Do contrário, o seu discurso será obsoleto ou obscuro, e portanto inútil. Isto ocorreu com Heidegger quando escreveu seu famoso Ser e Tempo, que poderia ter sido escrito por um monge do século anterior ao de Tomás de Aquino. O mesmo ocorre com os filósofos da mente que se negam a inteirar-se sobre as descobertas sensacionais da neurociência cognitiva, que tratam das funções mentais como processos cerebrais. Eles não estão atualizados e, portanto, não fornecem conhecimentos propriamente ditos: só fornecem opiniões e jogos acadêmicos.
Algo semelhante ocorre com os problemas de valores e das normas morais.

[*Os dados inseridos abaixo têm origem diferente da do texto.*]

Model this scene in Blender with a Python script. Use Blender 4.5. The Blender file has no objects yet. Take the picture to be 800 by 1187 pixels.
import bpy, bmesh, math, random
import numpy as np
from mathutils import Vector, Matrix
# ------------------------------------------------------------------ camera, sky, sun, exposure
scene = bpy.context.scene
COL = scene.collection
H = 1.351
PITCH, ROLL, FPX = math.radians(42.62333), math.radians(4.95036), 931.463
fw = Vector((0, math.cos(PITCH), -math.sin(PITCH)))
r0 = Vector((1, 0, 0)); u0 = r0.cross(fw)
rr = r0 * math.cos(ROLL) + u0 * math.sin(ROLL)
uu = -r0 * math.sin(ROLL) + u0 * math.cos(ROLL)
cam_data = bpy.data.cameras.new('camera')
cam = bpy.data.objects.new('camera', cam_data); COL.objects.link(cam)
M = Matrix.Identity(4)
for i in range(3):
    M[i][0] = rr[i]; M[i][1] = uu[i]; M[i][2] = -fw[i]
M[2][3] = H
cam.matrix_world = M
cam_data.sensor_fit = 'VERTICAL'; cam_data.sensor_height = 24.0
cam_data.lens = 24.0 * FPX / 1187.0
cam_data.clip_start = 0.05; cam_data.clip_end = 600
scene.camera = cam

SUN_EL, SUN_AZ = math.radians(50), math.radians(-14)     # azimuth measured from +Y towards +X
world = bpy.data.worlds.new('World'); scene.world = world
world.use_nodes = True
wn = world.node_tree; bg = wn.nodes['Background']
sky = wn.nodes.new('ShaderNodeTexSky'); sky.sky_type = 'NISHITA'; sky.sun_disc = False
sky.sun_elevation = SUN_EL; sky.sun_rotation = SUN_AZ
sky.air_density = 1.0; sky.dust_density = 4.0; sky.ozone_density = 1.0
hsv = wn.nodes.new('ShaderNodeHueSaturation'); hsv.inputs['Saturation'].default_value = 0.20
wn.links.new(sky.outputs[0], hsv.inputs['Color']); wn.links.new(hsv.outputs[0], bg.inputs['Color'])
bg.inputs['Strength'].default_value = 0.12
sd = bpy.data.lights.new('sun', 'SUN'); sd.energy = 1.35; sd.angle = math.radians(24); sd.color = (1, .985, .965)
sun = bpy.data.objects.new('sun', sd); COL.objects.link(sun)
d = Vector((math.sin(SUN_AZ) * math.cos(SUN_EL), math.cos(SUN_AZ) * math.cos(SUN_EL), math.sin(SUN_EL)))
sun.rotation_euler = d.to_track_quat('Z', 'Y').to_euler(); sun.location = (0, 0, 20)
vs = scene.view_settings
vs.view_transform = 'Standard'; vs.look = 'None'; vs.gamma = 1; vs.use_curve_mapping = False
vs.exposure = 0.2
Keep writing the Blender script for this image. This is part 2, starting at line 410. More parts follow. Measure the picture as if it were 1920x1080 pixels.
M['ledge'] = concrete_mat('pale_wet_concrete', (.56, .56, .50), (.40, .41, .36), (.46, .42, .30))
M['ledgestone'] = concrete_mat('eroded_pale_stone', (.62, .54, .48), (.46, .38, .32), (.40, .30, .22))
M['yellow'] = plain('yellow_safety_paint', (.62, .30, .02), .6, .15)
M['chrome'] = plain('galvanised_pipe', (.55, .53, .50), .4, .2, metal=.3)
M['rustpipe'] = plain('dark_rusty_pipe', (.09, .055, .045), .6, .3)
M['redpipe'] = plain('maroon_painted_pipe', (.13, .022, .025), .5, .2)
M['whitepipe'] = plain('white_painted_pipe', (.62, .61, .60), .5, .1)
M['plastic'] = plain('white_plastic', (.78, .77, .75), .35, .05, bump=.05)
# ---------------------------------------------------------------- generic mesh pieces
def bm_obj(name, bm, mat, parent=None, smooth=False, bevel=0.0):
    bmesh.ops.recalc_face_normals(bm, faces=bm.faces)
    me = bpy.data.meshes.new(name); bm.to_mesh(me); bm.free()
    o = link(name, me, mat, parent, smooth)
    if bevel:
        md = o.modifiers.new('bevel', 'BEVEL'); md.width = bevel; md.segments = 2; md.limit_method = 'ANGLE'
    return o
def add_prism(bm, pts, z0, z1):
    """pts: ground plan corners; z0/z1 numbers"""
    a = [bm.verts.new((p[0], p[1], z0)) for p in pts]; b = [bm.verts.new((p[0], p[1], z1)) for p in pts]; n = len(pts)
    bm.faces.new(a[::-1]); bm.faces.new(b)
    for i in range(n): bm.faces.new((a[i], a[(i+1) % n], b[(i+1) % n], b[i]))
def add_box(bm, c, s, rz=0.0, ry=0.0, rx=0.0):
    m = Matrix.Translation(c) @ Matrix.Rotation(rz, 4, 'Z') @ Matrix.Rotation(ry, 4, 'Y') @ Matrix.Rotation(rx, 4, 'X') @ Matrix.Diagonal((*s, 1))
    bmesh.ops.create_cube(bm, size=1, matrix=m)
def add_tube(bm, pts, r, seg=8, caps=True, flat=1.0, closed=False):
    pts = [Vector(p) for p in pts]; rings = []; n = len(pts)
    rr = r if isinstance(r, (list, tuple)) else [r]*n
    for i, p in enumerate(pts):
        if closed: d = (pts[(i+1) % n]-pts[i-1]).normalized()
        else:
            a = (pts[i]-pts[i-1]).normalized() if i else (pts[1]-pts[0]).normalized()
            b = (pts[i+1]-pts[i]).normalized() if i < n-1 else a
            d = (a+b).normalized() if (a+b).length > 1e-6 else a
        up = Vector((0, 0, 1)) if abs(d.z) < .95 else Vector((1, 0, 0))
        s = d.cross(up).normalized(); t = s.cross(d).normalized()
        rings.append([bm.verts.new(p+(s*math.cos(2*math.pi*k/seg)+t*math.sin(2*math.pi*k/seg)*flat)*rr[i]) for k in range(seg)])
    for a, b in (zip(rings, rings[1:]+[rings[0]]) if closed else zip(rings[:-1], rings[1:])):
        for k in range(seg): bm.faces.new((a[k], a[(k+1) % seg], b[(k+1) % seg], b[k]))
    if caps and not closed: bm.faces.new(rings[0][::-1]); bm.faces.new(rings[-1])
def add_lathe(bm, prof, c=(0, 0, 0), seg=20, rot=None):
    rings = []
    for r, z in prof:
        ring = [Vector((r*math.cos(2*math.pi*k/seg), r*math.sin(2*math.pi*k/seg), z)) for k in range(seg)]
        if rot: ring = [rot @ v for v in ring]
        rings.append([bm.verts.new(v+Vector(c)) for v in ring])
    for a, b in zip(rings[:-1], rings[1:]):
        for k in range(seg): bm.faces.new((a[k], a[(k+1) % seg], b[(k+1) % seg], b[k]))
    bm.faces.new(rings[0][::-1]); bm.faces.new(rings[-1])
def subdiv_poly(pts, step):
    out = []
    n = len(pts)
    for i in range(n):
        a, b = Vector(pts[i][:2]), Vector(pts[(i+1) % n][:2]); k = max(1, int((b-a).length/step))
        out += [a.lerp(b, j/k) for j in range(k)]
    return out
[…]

É sabido que alguns juízos de valor são subjetivos, enquanto que outros são objetivos. Por exemplo, eu não posso justificar que gosto muitíssimo mais de Mozart do que de Bartok. Talvez alguém possa explicar essa preferência em termos de minha educação, mas eu não posso dar razões válidas. Em vez disso, todos podemos dar boas razões para preferir a água potável à contaminada, a justiça à injustiça, a solidariedade ao egoísmo, a liberdade à tirania, a paz à guerra, et cetera.
Ou seja, há valores objetivos e, portanto, justificáveis, além dos subjetivos, que são mera questão de gosto. Sendo assim, é possível e desejável tentar fundamentar a axiologia e a ética sobre a ciência e a técnica, em vez de assegurar que os valores e as regras morais são puramente emotivos, ou convenções sociais, ou normas impostas pelo poder econômico, político ou eclesiástico.
Por exemplo, pode-se argumentar em favor de uma remuneração justa do trabalho, recorrendo não só aos sentimentos de compaixão e solidariedade, mas também as estatísticas que mostram que a longevidade e a produtividade aumentam com a renda. Ou seja, a justiça social é um bom negócio.
Procedendo desta maneira, pode-se mostrar que nem todas as doutrinas filosóficas são meras opiniões, muito menos superstições, mas que algumas delas podem apropriar-se de conceitos ou dados científicos.
Já passou do tempo da especulação filosófica desbocada. Chegou o tempo da imaginação filosófica alimentada e controlada pelos motores intelectuais da civilização moderna: a ciência e a técnica. Chegou o tempo de frequentar mais a oficina filosófica do que o museu das filosofias caducas.